■ THE REQUEST ■
Retype, exactly as they stand, the lines from the start of the data to the line that contains "COL = sc.collection", both ends included. Leave the pictures out.

++++ RECORDS FOR THE TASK ++++

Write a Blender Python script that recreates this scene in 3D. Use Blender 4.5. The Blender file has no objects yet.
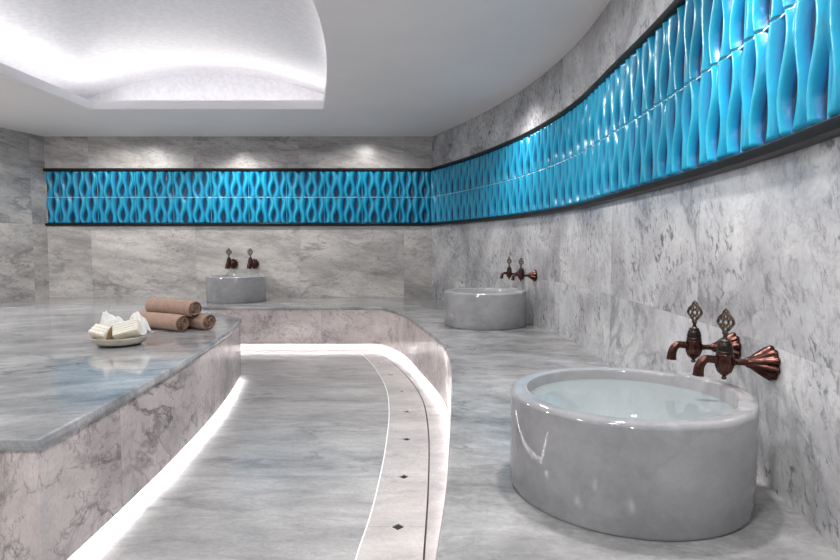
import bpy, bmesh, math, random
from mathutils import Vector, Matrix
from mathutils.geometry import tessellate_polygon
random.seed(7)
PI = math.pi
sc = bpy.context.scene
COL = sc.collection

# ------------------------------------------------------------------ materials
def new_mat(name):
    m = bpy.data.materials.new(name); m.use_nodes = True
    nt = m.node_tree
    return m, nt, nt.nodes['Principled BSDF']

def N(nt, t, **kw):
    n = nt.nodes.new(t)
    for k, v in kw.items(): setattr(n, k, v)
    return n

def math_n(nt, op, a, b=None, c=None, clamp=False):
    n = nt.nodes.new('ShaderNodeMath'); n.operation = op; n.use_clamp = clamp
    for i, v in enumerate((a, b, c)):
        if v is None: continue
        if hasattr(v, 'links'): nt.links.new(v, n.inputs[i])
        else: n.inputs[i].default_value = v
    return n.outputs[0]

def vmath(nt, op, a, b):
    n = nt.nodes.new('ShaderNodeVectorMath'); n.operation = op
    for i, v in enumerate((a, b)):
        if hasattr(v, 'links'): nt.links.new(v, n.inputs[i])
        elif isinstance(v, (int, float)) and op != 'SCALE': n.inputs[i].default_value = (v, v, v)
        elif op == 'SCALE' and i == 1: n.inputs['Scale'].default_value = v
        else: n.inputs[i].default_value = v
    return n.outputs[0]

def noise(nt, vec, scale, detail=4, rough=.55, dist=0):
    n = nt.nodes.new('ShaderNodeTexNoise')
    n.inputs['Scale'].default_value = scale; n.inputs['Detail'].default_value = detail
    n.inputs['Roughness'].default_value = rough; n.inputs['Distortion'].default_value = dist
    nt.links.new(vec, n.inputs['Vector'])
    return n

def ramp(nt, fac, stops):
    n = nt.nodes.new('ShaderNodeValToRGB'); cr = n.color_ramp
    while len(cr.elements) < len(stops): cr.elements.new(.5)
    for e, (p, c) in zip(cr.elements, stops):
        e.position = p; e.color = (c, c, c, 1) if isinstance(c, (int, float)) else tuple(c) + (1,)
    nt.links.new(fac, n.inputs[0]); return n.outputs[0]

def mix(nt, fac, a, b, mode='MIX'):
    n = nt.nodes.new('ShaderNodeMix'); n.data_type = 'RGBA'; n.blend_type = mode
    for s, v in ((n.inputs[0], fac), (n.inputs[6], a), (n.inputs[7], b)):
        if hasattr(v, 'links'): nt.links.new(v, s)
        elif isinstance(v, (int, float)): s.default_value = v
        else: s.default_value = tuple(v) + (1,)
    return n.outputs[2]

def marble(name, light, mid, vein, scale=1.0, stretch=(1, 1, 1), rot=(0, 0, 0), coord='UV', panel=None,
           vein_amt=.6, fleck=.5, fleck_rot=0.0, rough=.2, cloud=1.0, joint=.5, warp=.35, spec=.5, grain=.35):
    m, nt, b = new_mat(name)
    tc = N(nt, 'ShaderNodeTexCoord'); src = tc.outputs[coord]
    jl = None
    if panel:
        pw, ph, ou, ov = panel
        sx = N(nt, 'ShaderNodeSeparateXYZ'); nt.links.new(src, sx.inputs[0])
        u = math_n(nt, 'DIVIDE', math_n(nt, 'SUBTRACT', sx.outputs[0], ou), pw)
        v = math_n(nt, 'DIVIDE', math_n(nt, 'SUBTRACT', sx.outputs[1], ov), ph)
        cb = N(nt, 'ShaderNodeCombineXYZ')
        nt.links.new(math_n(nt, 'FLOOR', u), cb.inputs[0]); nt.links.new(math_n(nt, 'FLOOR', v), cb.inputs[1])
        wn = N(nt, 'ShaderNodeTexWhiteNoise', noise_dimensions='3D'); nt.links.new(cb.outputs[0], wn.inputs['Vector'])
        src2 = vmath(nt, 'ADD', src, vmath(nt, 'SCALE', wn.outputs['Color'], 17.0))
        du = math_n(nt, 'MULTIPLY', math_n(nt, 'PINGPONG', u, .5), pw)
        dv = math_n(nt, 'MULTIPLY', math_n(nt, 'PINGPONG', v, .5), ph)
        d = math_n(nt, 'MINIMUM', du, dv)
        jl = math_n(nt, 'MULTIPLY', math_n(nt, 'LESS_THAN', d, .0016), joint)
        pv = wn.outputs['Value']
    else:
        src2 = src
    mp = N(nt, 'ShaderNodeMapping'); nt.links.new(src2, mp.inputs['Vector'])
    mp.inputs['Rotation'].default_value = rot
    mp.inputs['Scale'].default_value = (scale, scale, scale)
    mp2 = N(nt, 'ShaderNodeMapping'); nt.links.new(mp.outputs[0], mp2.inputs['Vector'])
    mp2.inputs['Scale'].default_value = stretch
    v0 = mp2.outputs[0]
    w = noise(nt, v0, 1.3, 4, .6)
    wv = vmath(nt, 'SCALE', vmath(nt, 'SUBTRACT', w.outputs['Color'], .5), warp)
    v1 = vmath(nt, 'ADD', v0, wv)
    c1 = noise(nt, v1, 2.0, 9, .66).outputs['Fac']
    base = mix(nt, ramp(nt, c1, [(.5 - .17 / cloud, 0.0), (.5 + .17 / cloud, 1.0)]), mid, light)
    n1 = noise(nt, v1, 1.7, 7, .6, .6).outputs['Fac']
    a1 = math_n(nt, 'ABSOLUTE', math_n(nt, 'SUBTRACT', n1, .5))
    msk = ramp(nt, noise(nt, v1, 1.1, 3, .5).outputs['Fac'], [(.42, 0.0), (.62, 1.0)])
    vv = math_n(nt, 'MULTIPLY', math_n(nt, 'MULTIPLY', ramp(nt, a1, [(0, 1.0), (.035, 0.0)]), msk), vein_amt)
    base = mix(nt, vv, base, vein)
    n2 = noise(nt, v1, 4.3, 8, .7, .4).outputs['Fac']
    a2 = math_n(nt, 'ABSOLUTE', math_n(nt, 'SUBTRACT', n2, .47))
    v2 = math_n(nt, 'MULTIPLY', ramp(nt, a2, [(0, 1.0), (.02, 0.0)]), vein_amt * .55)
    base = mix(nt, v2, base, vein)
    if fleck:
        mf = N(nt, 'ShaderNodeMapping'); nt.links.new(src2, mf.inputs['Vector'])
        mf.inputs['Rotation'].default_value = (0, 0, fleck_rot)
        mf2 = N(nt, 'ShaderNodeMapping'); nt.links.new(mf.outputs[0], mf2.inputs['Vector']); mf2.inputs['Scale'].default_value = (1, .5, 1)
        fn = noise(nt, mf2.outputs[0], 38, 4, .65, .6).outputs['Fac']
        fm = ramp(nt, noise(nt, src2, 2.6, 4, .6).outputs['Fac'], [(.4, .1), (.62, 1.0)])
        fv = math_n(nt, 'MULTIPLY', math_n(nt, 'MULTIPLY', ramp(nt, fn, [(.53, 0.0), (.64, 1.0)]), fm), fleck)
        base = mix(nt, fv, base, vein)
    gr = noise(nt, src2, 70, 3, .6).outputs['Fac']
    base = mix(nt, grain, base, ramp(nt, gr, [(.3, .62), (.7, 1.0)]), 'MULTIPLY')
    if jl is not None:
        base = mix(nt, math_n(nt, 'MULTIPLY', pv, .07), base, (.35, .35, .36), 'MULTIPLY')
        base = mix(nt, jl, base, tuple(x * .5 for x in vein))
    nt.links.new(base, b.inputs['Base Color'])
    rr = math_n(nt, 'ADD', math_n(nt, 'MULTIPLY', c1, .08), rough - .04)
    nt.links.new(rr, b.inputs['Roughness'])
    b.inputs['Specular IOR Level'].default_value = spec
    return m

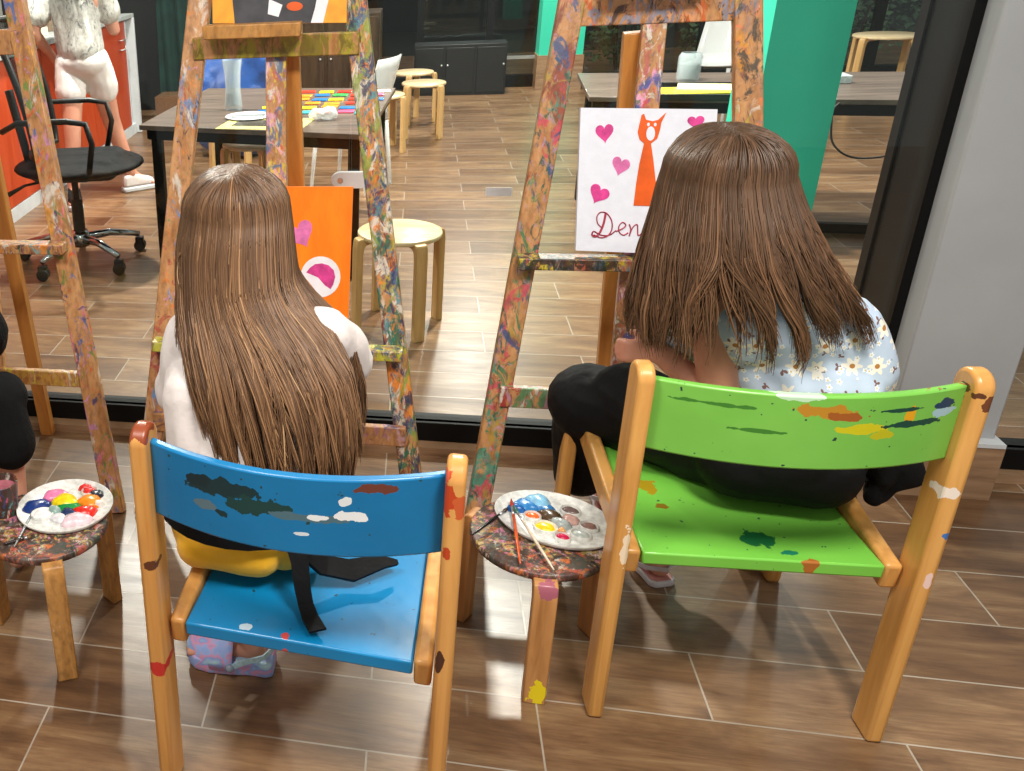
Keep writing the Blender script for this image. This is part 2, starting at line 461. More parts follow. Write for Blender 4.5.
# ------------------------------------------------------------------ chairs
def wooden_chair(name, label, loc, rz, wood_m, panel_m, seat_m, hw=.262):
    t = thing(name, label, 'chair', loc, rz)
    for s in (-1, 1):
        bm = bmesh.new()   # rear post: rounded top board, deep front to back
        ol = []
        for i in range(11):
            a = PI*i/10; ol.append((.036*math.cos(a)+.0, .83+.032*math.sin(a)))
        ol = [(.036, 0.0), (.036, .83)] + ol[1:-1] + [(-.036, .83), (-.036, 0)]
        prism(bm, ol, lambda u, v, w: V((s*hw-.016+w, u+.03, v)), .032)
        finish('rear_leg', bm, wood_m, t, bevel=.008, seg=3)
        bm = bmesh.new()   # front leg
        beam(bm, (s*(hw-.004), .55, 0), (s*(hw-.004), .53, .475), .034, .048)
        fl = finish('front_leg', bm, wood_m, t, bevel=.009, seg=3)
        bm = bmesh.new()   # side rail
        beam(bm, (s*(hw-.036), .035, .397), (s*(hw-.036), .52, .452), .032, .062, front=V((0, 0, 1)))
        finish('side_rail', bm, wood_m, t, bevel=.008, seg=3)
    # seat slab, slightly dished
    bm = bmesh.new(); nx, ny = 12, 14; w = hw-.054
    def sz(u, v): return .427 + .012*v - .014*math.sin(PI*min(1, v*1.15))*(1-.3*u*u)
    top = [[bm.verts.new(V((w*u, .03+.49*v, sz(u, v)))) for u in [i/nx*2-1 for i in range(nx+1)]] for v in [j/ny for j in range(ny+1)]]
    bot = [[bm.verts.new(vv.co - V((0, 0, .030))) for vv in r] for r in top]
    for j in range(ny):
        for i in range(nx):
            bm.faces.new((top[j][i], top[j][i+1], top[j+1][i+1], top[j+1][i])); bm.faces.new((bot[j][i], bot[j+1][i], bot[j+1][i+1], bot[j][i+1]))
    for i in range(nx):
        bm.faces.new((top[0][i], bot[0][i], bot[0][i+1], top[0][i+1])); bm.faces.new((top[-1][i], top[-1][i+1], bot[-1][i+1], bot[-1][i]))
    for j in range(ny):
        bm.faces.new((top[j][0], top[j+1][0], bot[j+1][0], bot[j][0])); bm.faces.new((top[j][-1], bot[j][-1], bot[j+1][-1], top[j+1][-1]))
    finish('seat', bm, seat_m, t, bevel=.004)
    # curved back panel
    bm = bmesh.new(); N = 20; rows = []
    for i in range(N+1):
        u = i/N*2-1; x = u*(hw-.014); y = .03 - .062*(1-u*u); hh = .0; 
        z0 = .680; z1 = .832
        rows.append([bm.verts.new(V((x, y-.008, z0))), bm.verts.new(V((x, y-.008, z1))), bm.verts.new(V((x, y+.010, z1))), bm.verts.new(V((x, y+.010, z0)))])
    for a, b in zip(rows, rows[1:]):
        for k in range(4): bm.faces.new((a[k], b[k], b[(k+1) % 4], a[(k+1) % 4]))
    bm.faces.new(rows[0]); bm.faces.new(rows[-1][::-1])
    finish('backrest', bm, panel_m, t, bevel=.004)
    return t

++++

■ EXERCISE OUTPUT ■
Write a Blender Python script that recreates this scene in 3D. Use Blender 4.5. The Blender file has no objects yet.
import bpy, bmesh, math, random
from mathutils import Vector, Matrix
from mathutils.geometry import tessellate_polygon
random.seed(7)
PI = math.pi
sc = bpy.context.scene
COL = sc.collection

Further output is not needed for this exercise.